Che c’entra con Tangentopoli e con il suo funerale dopo venti anni? C’entra perché lo schema è lo stesso. Complici del sistema delle tangenti furono gli imprenditori che pagavano. Pagavano perché era conveniente pagare: l’opera pubblica costava cento, con la tengente il costo saliva a 120, con il ricarico sull’appalto saliva a 140. Il quaranta per cento in più andava metà ai partiti e metà alla “società civile”. Nessuno fiatò fino a che l’opera pubblica si faceva, si cominciò a denunciare quando la tangente cominciò a diventare “improduttiva”, cioè veniva pagata senza fruttare. Complice poi è stata la pubblica opinione, pronta a chiedere forca e cappio per i partiti e i politici, ma renitente e reticente sulla sua funzione di “palo” e di beneficiario della tangente. Il movente di Tangentopoli fu la sopravvenuta inaffidabilità tangentizia dei partiti che la pretendevano, il movente della sua archiviazione è stato, in questi venti anni, sia la nuova pretesa da parte della politica di una “agibilità” sui soldi pubblici senza controllo, sia la resistenza della pubblica opinione a intaccare davvereo il flusso di soldi pubblici verso se stessa. Il delitto? Quello comune di considerare il denaro pubblico come una “res nullius”, una cosa di nessuno da distribuire, di cui impadronirsi, da dirottare verso casa.

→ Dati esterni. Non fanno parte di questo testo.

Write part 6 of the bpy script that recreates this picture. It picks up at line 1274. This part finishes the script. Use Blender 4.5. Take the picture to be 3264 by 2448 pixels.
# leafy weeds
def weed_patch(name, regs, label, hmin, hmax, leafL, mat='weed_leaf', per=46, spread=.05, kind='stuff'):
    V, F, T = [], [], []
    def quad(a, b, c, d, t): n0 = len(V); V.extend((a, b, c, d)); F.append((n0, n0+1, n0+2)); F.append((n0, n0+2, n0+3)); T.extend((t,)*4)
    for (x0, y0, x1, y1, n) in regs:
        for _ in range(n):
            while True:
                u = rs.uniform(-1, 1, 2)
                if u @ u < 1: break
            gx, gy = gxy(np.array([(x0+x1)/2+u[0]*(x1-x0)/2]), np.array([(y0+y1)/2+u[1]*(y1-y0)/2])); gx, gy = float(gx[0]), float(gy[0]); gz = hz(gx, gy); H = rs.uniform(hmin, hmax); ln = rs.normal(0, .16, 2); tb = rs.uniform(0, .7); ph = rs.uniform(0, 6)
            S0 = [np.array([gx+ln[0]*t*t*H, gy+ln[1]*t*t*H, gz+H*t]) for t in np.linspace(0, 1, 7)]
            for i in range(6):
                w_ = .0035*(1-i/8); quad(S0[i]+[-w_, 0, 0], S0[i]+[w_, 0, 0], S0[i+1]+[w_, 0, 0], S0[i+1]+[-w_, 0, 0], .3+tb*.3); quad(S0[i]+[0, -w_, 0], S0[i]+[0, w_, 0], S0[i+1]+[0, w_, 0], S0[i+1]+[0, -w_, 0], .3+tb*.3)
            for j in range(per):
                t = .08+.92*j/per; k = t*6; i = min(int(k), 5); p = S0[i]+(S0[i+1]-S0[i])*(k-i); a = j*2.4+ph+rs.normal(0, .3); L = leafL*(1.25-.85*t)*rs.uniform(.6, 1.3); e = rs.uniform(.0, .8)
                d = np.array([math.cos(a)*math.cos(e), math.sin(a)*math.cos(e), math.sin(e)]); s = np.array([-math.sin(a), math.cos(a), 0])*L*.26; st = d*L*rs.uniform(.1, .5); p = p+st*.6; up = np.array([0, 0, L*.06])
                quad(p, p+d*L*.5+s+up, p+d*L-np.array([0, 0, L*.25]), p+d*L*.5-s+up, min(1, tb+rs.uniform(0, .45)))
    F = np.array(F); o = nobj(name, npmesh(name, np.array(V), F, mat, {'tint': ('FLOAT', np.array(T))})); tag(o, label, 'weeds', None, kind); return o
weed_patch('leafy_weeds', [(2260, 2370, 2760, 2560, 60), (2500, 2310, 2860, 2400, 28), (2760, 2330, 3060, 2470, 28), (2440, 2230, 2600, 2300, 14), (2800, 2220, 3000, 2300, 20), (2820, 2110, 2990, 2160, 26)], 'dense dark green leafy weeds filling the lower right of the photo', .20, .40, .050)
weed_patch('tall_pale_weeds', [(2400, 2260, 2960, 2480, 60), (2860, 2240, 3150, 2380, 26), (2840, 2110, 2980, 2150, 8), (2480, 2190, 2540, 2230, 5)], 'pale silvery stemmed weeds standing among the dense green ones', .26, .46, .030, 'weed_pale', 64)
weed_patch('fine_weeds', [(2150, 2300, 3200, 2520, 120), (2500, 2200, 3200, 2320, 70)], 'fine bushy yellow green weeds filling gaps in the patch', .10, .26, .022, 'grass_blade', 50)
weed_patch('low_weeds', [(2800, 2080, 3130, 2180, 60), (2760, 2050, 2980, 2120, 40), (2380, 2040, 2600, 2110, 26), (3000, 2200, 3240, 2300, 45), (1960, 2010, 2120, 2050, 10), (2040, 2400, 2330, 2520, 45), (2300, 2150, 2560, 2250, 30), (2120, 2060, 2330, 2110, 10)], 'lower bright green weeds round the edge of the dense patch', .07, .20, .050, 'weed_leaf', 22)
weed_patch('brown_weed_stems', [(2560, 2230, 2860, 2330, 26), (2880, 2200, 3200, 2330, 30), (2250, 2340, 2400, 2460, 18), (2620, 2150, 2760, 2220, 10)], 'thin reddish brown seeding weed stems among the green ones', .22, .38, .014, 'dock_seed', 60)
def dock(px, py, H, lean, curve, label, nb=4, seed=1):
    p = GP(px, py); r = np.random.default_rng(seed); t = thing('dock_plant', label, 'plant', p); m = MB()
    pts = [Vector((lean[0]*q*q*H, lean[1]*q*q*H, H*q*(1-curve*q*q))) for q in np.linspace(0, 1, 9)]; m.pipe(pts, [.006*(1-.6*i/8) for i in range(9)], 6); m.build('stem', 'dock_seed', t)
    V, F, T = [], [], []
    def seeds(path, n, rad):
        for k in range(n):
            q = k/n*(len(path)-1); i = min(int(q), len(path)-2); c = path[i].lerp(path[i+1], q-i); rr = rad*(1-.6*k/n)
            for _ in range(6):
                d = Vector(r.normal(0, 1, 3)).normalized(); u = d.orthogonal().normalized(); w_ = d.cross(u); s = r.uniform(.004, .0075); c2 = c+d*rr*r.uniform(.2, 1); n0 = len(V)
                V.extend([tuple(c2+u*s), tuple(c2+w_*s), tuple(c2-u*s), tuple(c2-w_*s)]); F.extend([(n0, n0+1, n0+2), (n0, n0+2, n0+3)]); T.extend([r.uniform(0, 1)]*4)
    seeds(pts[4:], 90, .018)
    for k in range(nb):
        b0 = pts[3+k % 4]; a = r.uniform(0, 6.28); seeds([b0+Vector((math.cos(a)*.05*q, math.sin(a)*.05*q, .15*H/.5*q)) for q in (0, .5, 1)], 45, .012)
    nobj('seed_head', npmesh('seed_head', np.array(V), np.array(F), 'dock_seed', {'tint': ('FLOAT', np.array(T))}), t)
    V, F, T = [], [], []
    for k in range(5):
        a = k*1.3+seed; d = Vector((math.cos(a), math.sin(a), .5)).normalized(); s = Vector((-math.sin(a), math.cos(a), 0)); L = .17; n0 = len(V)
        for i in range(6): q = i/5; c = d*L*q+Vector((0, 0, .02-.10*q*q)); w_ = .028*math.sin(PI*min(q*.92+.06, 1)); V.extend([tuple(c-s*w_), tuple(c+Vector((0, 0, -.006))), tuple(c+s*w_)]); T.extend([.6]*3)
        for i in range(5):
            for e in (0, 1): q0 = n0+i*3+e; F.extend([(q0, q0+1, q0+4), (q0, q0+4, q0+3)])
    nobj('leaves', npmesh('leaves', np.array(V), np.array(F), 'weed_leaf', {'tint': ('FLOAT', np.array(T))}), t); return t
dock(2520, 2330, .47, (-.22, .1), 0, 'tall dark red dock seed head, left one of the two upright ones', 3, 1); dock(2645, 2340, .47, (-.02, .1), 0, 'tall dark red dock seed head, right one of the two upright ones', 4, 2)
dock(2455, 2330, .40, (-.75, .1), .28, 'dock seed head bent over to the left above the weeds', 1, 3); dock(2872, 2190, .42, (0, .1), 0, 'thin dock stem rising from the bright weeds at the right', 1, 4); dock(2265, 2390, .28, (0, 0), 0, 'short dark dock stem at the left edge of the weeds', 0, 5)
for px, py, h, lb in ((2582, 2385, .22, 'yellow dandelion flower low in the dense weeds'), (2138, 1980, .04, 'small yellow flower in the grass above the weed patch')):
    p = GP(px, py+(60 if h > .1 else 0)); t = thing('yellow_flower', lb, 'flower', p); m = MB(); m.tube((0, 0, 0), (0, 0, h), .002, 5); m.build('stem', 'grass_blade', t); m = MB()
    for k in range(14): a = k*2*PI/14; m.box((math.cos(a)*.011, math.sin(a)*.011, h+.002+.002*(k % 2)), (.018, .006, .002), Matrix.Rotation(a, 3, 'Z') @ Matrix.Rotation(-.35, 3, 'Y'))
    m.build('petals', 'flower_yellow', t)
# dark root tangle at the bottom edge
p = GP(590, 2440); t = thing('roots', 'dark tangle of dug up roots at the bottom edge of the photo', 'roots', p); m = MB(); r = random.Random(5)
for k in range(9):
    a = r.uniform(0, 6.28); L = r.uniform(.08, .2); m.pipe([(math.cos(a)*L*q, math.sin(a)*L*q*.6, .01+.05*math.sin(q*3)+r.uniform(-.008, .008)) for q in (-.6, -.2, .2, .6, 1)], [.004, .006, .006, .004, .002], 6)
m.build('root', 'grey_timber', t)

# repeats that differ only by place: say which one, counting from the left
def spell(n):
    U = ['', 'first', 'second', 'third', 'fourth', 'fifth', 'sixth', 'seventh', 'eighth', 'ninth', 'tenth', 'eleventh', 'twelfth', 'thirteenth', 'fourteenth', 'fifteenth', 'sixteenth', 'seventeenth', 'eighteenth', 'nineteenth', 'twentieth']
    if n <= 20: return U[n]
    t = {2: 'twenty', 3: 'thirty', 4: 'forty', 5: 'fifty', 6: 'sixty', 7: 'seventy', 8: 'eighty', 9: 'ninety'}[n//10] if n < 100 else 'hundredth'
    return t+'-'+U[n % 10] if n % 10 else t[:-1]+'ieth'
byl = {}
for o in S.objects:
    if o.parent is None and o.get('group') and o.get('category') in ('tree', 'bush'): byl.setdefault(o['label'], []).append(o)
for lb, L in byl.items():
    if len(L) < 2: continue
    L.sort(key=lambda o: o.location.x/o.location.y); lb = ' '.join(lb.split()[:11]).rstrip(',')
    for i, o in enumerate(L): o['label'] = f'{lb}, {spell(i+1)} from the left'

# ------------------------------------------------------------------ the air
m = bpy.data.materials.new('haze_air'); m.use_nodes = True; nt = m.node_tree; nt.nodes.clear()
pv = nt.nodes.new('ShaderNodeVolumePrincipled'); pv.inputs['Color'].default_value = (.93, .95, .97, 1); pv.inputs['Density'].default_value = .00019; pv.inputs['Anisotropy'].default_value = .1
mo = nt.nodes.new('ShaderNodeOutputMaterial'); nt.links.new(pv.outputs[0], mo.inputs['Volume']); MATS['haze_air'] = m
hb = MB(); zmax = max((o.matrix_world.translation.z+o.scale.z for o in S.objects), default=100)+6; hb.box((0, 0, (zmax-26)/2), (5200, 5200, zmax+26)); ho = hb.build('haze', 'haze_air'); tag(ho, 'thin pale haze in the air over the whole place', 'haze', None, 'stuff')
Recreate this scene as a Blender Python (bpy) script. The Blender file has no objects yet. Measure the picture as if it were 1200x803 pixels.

Venti anni dopo consideriamo Tangentopoli un eccesso nel funzionamento peraltro standard e ovvio della nostra società e della nostra politica. Un eccesso da rimuovere o da annoverare come salutare. Però comunque un eccesso perché la “macchina” sociale e politica quella è e quella altro non può essere, salvo eccessi appunto. Considerazione coerente venti anni dopo: 60 miliardi di euro come fatturato netto della corruzione non può, non fosse altro che per le dimensioni, che riguardare e toccare ampi settori della società e civile e non solo il ceto politico. Dieci mesi dopo che la notte della Questura di Milano con Ruby nipote fu resa pubblica consideriamo la questione in qualche misura “risolta”, al punto da quasi annoiare, perché Berlusconi non è più premier. La prepotenza e la bugia pubblica del potere le consideriamo “organiche” al potere stesso. Furono denunciate come leva per scalzare Berlusconi, a Berlusconi dimesso rientrano in fondo nella “normalità”.

La nostra italica “normalità”. Che non è quella degli inglesi, quella per cui un ministro si dimette per aver “intestato”  alla moglie una multa stradale. Non quella dei tedeschi dove il capo dello Stato si dimette per aver risparmiato 90 euro al mese su un mutuo facendosi prestare i soldi da un imprenditore amico. Normalità queste che ci appaiono aliene e ci muovono più che all’emulazione a un sorriso di compatimento. La nostra “normalità” è quella di indignarci perchè un premier mente per tentare di farlo fuori da premier, salvo poi archiviare l’accaduto con uno sbadiglio a dimissione per altre vie sopraggiunte. La nostra “normalità” è quella di far dei magistrati dei “vendicatori” da osannare quando colpiscono i politici e la corruzione politica, ma da guardare con sospetto quando dovessero attentare, tentare lo smontaggio della corruzione quotidiana e civile. Da Tangentopoli a Ruby nipote…stessi complici, stessi moventi e in fondo stesso delitto.